Iniziò a recitare già ai tempi della scuola media superiore…
“Frequentavo la Scuola di edilizia di Fiume, dopodiché mi unii al laboratorio di recitazione Porat, guidato da Josip Silov e Branka Renko Silov, che all’epoca insegnava matematica presso la mia scuola. In seconda classe venne a insegnare lingua e letteratura croata la prof.ssa Marina Šaflin Karadakić, successivamente Marina Fabrio, che mi fece innamorare dei libri e dei versi. Era bravissima a trasmettere l’amore per la parola scritta e fu proprio quello il periodo in cui iniziai a dedicarmi alla lettura. Dopo aver svolto il mio percorso nel laboratorio di recitazione Porat, andai a sostenere l’audizione presso il Teatro dei burattini di Fiume”.
Perché proprio il Teatro dei burattini, perché non cercò di iscriversi all’Accademia di Arte drammatica?
“Il mio percorso non fu proprio… regolare, per così dire. Esso fu in parte condizionato dai miei genitori. Da giovane volevo essere tante cose, veterinario, sommozzatore e via dicendo. Al termine della Scuola di edilizia mi iscrissi alla Facoltà di Edilizia. Un giorno mi chiamò il signor Silov, che mi propose di sostenere l’audizione al Teatro dei burattini, che cercava attori. Dopo più di un’ora di conversazione nel corso della quale cercò in tutti i modi di convincermi, alla fine acconsentii. L’audizione era fissata per il giorno successivo, al che gli dissi che non fosse possibile per me superare la prova dal momento che non mi ero affatto preparato. Egli era convinto che ci sarei riuscito. Per l’audizione bisognava preparare una canzone, recitare una poesia ed eseguire un monologo. Recitai la poesia ‘Morčić’ di Drago Gervais, cantai il brano ‘Vela Luka’ di Oliver Dragojević (cioè cantato da lui), mentre per il monologo scelsi un dialogo da uno spettacolo realizzato con il Porat, che trasformai in monologo. Non avevo nessuna aspettativa, ma alla fine superai l’audizione assieme ad alcuni colleghi”.
Ha mai avuto la sensazione di essere visto come un attore di «seconda lega» non essendo membro di un ensemble del «grande» teatro, quello «serio»?

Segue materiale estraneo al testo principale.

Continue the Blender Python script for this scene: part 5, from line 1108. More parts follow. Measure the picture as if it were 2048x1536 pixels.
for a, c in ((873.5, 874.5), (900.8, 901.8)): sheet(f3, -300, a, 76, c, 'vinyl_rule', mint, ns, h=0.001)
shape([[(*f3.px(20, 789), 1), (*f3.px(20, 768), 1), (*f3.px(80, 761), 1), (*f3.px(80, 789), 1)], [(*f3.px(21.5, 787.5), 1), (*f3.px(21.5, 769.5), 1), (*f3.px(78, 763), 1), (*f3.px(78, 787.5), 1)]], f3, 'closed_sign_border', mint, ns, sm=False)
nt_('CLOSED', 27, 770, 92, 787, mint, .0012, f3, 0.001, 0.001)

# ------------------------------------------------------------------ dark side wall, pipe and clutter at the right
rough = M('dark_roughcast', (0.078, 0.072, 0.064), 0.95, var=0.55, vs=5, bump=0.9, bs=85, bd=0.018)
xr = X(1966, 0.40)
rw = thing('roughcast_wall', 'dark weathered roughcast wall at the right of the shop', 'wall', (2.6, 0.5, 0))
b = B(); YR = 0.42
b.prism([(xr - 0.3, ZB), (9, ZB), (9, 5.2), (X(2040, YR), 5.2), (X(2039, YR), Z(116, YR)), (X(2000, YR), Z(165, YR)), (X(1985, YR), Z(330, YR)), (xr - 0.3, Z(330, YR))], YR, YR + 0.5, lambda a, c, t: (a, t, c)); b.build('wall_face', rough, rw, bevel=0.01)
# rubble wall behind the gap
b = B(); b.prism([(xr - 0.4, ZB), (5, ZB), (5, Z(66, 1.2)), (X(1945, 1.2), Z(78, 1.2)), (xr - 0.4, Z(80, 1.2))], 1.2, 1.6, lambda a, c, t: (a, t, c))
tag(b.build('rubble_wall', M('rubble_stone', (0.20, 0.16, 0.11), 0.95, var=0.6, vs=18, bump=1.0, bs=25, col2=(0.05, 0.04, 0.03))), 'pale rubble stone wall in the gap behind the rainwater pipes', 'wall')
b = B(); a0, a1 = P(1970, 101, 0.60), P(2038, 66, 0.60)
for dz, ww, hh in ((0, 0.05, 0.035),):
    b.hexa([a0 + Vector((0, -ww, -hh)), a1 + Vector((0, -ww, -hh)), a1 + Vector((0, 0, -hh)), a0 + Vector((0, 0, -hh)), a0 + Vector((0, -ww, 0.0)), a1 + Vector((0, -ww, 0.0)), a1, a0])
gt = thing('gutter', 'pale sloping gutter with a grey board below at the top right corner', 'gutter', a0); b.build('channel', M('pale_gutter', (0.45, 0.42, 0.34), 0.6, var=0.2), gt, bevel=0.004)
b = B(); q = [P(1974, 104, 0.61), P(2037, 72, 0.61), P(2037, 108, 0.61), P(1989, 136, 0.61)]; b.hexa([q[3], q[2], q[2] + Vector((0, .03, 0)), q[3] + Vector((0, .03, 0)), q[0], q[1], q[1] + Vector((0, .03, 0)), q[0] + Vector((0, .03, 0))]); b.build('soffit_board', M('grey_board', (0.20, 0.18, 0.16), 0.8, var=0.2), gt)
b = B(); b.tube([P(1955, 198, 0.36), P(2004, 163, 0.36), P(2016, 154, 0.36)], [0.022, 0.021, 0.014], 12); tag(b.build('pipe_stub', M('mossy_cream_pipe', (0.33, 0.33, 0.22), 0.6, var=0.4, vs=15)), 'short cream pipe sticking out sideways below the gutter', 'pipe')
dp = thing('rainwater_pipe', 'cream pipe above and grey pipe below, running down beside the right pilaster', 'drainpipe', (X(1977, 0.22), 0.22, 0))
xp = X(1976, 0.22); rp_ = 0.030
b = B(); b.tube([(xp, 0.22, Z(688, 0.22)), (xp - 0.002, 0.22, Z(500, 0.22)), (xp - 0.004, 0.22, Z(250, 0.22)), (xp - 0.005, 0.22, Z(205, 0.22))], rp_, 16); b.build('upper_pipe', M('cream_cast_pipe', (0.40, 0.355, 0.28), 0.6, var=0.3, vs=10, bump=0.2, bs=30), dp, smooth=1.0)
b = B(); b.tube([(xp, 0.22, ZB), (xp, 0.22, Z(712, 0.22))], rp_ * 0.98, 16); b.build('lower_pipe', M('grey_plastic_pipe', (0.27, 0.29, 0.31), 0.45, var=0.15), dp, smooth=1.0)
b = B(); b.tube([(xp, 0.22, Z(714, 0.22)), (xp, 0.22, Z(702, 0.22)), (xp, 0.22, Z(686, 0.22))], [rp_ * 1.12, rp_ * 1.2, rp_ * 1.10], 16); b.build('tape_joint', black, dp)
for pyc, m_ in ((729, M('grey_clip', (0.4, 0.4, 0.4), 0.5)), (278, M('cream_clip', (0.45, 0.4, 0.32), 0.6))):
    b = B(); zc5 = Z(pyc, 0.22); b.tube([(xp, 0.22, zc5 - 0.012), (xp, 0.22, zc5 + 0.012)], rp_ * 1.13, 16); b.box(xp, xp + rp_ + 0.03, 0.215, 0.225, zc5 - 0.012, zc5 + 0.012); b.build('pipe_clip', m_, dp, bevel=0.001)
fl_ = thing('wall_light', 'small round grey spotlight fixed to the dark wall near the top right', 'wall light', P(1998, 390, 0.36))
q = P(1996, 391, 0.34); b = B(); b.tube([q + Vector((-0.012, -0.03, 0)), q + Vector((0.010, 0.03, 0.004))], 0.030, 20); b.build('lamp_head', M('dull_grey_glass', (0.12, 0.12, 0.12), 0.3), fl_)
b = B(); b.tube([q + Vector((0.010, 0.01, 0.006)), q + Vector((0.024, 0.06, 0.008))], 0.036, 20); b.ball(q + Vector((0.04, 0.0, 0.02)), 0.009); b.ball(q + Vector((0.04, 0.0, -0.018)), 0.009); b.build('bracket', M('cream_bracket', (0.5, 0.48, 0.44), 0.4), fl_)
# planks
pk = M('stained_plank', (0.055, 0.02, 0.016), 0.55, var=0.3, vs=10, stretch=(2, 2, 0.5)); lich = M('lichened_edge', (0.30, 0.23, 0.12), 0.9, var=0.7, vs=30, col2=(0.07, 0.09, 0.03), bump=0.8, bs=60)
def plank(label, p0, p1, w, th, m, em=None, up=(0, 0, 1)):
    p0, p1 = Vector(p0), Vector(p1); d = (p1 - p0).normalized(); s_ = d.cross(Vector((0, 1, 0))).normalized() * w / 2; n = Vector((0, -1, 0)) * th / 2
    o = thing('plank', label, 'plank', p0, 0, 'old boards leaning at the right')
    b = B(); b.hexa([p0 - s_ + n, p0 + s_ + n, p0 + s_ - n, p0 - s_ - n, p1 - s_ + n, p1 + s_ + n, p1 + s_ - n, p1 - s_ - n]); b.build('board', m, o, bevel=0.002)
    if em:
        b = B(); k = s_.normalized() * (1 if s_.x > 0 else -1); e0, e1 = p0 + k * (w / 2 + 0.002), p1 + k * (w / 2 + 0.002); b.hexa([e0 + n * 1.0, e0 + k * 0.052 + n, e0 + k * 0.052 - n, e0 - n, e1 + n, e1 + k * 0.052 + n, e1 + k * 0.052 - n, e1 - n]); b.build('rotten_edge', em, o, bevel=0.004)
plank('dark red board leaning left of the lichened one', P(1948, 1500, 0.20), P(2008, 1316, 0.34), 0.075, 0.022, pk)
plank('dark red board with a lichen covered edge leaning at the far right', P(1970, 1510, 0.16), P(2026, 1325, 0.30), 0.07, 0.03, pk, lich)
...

“Devo dire di no. Nel mondo degli attori del Teatro dei burattini ci sono quelli che vorrebbero tanto esibirsi sul palcoscenico di un teatro ‘serio’, ma per me il piccolo palcoscenico del nostro Teatro dei burattini è enorme e qui posso esprimermi e fare tutto ciò che non posso fare nella vita reale. Il burattino può essere smembrato e riassemblato ed essere nuovamente vivo, il che una persona viva non può fare; può cadere dall’altezza di cinque metri, rompersi completamente e riassemblarsi. Il burattino può volare, nuotare, rimanere senz’aria e dopo dieci minuti rivivere. I burattini sono una specie di aggiunta alla vocazione di attore. Ho incontrato molti attori membri del Teatro ‘serio’ che mi hanno detto di voler tanto lavorare nel Teatro dei burattini. Anche un nome illustre come Edita Karađole mi disse una volta di aver un grande desiderio di recitare con i burattini. Una volta Zrinka Kolak Fabijan (attrice e per diversi anni direttrice del Teatro dei burattini fiumano, nda) mi disse che avrei potuto recitare con grande successo anche al ‘grande Teatro’, ma non volli. Recitare nel Teatro dei burattini è qualcosa di speciale, lì possiamo fare tutto ciò che vogliamo”.
Immagino che uno spettacolo per bambini debba in primo luogo divertire…
“Deve essere educativo, ma non in un modo tedioso. Bisogna farlo in maniera divertente, sorprendendo. Il nostro ruolo è essenzialmente educativo, in quanto ci occupiamo della formazione di un pubblico che un giorno sarà il grande pubblico che visiterà il ‘grande teatro’ e seguirà balletti, spettacoli di arte drammatica, concerti e quant’altro. Nei nostri spettacoli non c’è soltanto recitazione, ma anche musica, danza, movimento scenico. Qui ogni capacità e competenza è una risorsa che arricchisce il mondo che creiamo in scena”.